Macworld images: Engadget
This is spot on with what we recommend for all our clients who want a mobile site.
One URL is the best option and the only thing that prevents this from being utilized more, is perhaps the cost – and even that is becoming less of a hurdle these days.
Thanks for the feedback, Cory
Ruud,
Very timely post! Just a few days ago Nielsen released a study stating that 50% of all cell phones are smart phones in the US. Analytics show that most common mobile devices are iOS, Android and Blackberry. I think, the biggest concern now should be speed.
Lyena
Ah, good stat. Into Evernote with it. Love stats 🙂 Thanks Lyena!
“Instead of spreading your link love and efforts over multiple URL’s, use one and the same URL to deliver to all devices”
Exactly. This is great advice for anyone starting a website that has long term goals in mind. If you optimize for mobile in the beginning, you can save yourself a headache later.
I agree, Jared; the broken web just wouldn’t work 🙂
Do you think that sites that adopted the mobile site structures of the past that use a mobile subfolder or subdomain with mobile specific content will be impacted by the search engine’s desire to have one URL for all content? I think responsive is the way to go, but with so many sites using subfolders or domains for mobile content I imagine it’s going to cost companies a ton of time and money to adopt to responsive web design and make sure sites work on various devices.
Search engines don’t know what they want yet; Bing is the first to come out in favor of the one URL option. But Google has long made a difference between mobile content (WAP-ish kind of stuff) and smart phone type of content which they do *not* consider mobile content.
A company that has already invested in a mobile site shouldn’t have to revert its decision or investment.
We (somewhat) recently spent a loooonggg time discussing the idea of a “mobile friendly” site when the traffic to our sites from mobile devices started hitting double digits (currently 17% with 14% of revenues coming from mobile). And then after speaking with our Google reps we are estimating 25% by the end of the year. Needless to say this got the wheels turning.

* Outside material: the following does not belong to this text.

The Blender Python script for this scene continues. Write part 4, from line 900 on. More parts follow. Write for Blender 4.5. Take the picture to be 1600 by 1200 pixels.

Upon further digging, though it turns out 80% of that traffic is coming from Apple products and 98% from tablets & smart phones (which are site works amazingly well from).
I have a feeling these are pretty common numbers.
This is a a long, drawn out way to say my feeling is it is more important to worry about page load times and usability than building out a “mobile” site as most sites out there will work fine with only a few (if any) alterations.
And that’s the beauty of doing things The Right Way, isn’t it Jeff? If you build your site responsibly then it will work everywhere the right way 🙂 I keep hearing Holmes in my head: make it right the first time
I love that – one size fits all. One URL should be good enough for all versions of website. This also make it easier for web designer and developers. By default, we don’t include mobile ready website and we have cases of clients coming back to us to request for that. It’s a different price quote.
Perhaps with responsive web design that too will change 🙂 Thanks for the comment Henry!